Polemiche stucchevoli sul costo dei libri di testo

Da quando, alcuni anni fa, si è deciso di fissare un tetto alla spesa delle famiglie per l’acquisto dei libri di testo, fioriscono ogni anno inchieste, denunce, piccoli scoop giornalistici sugli sfondamenti avvenuti qua e là. E’ stato così anche quest’anno, a seguito dell’indagine effettuata dalla rivista specializzata “Altroconsumo” su un campione di scuole. E non sono mancate notizie e proteste sul rincaro di quaderni, agende e zainetti, tanto da indurre importanti enti locali (come il comune di Roma) ad assumere misure di contenimento dei prezzi.
Peraltro l’AIE contesta in radice l’attendibilità dell’indagine condotta da “Altroconsumo”, e parla di aumenti dei prezzi (calcolati sulla totalità dei libri editati) di poco più dell’1%, al di sotto del tasso di inflazione.

Tutto sacrosanto, beninteso, in tempi di vacche magre e di prezzi crescenti (basti pensare a quelli delle case), ma perché accanirsi con i libri di testo per i tutto sommato modesti sfondamenti di tetti – che certo non sono quelli di grattacieli – quando ci sono altre spese non altrettanto calmierate che prosciugano i portafogli dei genitori, dalle magliette griffate alle scarpe e agli occhiali da sole all’ultima moda, alle playstation di nuova generazione, per non dire dei telefonini-che-fanno-le-foto e gli MMS (se no, sono anticaglie per “matusa”), dei pantaloni-a-vita-bassa e magari dei tatuaggi-fatti-come-si-deve, che ovviamente costano di più.

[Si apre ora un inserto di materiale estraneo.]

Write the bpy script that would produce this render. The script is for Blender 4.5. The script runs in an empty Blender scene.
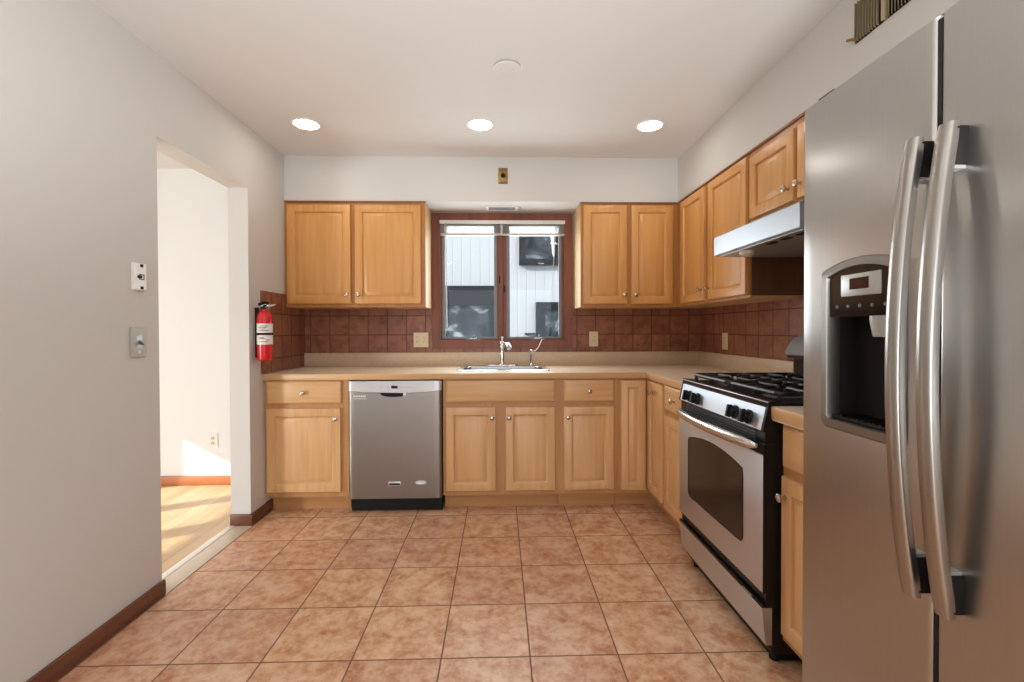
import bpy, bmesh, math, random
from mathutils import Vector, Matrix
random.seed(7)
scene = bpy.context.scene
COL = scene.collection

# ------------------------------------------------------------------ camera
F_PX, YAW, PITCH, ROLL, CY, CAM_H = 461.55, 0.0274, 0.0118, -0.0030, 334.76, 1.2029
cam_data = bpy.data.cameras.new('camera')
cam = bpy.data.objects.new('camera', cam_data)
COL.objects.link(cam)
cam_data.sensor_fit = 'HORIZONTAL'
cam_data.sensor_width = 36.0
cam_data.lens = F_PX / 1024.0 * 36.0
cam_data.shift_x = 0.0
cam_data.shift_y = -(341.0 - CY) / 1024.0
cam_data.clip_start = 0.02
fwd = Vector((math.sin(YAW) * math.cos(PITCH), math.cos(YAW) * math.cos(PITCH), -math.sin(PITCH)))
rgt = Vector((math.cos(YAW), -math.sin(YAW), 0.0))
up = rgt.cross(fwd)
cr, sr = math.cos(ROLL), math.sin(ROLL)
r2 = rgt * cr + up * sr
u2 = up * cr - rgt * sr
cam.matrix_world = Matrix(((r2.x, u2.x, -fwd.x, 0.0), (r2.y, u2.y, -fwd.y, 0.0), (r2.z, u2.z, -fwd.z, CAM_H), (0, 0, 0, 1)))
scene.camera = cam

# ------------------------------------------------------------------ light and exposure
SUN_STRENGTH = 7.0
SKY_STRENGTH = 3.2
LAMP_STRENGTH = 34.0
ROOM_FILL = 25.0
UP_FILL = 200.0
HALL_FILL = 150.0
scene.view_settings.view_transform = 'Standard'
scene.view_settings.look = 'None'
scene.view_settings.gamma = 1.0
scene.view_settings.use_curve_mapping = False
scene.view_settings.exposure = 0.10
world = bpy.data.worlds.new('sky')
scene.world = world
world.use_nodes = True
wn = world.node_tree
wn.nodes['Background'].inputs['Color'].default_value = (0.86, 0.93, 1.0, 1)
wn.nodes['Background'].inputs['Strength'].default_value = SKY_STRENGTH
sun_data = bpy.data.lights.new('sun', 'SUN')
sun_data.energy = SUN_STRENGTH
sun_data.color = (1.0, 0.93, 0.82)
sun_data.angle = math.radians(0.6)
sun = bpy.data.objects.new('sun', sun_data)
COL.objects.link(sun)
sun.location = (-12, -6, 8)
sun.rotation_euler = Vector((1.0, 0.5, -0.54)).to_track_quat('-Z', 'Y').to_euler()
room = bpy.data.lights.new('room_fill', 'POINT')      # added fill lamp, unseen behind the camera
room.energy = ROOM_FILL
room.color = (0.90, 0.96, 1.0)
room.shadow_soft_size = 0.25
room_o = bpy.data.objects.new('room_fill', room)
COL.objects.link(room_o)
room_o.location = (-0.3, -1.7, 0.60)
upl = bpy.data.lights.new('up_fill', 'SPOT')           # unseen spot added behind the camera to brighten the ceiling
upl.energy = UP_FILL
upl.color = (0.95, 0.98, 1.0)
upl.shadow_soft_size = 0.15
upl.spot_size = math.radians(164)
upl.spot_blend = 0.35
upl_o = bpy.data.objects.new('up_fill', upl)
COL.objects.link(upl_o)
upl_o.location = (0.25, -0.4, 0.9)
upl_o.rotation_euler = (math.pi, 0, 0)
win_fill = bpy.data.lights.new('window_fill', 'AREA')     # added area lamp outside the window, boosting its daylight
win_fill.shape = 'RECTANGLE'
win_fill.size, win_fill.size_y = 0.98, 0.90
win_fill.energy = 24.0
win_fill.color = (0.93, 0.97, 1.0)
win_fill_o = bpy.data.objects.new('window_fill', win_fill)
COL.objects.link(win_fill_o)
win_fill_o.location = (0.028, 3.95, 1.58)
win_fill_o.rotation_euler = Vector((0, -1, 0.25)).to_track_quat('-Z', 'Z').to_euler()
hall_l = bpy.data.lights.new('hall_fill', 'POINT')    # unseen fill added to brighten the hall and doorway
hall_l.energy = HALL_FILL
hall_l.color = (0.92, 0.97, 1.0)
hall_l.shadow_soft_size = 0.25
hall_o = bpy.data.objects.new('hall_fill', hall_l)
COL.objects.link(hall_o)
hall_o.location = (-3.5, 0.55, 0.75)
scene.cycles.max_bounces = 10
scene.cycles.diffuse_bounces = 6
scene.cycles.sample_clamp_indirect = 8.0

# ------------------------------------------------------------------ key dimensions (metres)
XL, YW, YU = -1.535, 3.673, 3.356          # left wall, back wall, face of upper cabinets
XRU, XRC, XRW = 1.310, 0.973, 1.624        # face of right uppers, counter edge, right wall
YC, H = 3.030, 2.449                       # counter edge, ceiling
ZUB, ZUT, ZC, ZS = 1.365, 2.129, 0.916, 1.022
YB = YC + 0.025                            # base cabinet face
XB = XRC + 0.025
DT = 0.020                                 # door thickness
YR = -2.60                                 # rear wall of the kitchen


# ------------------------------------------------------------------ material helpers
def s2l(r, g, b):
    def c(v):
        v /= 255.0
        return v / 12.92 if v <= 0.04045 else ((v + 0.055) / 1.055) ** 2.4
    return (c(r), c(g), c(b), 1.0)


def new_mat(name):
    m = bpy.data.materials.new(name)
    m.use_nodes = True
    nt = m.node_tree
    return m, nt, nt.nodes['Principled BSDF']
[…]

Almeno riguardo alle spese per i libri di testo esistono misure di diritto allo studio che vengono in aiuto dei più bisognosi.
Condividiamo in proposito l’opinione di Federico Enriquez, amministratore delegato della casa editrice Zanichelli, che in una lettera pubblicata sulla “Repubblica” dello scorso 7 settembre avrà anche difeso gli interessi degli editori, dei quali è un importante rappresentante, ma ha non una ma cento ragioni quando nota che da noi, a differenza di quanto avviene per esempio in Cina e in altri Paesi emergenti, “la scuola è vista sempre come costo, come noioso adempimento, come spreco di tempo che serve solo ad esercitare il diritto alla promozione, mai come investimento, fattore di sviluppo personale e sociale“. E si chiede se anche in ciò non sia ravvisabile un segno del “declino” del nostro Paese. Buona domanda.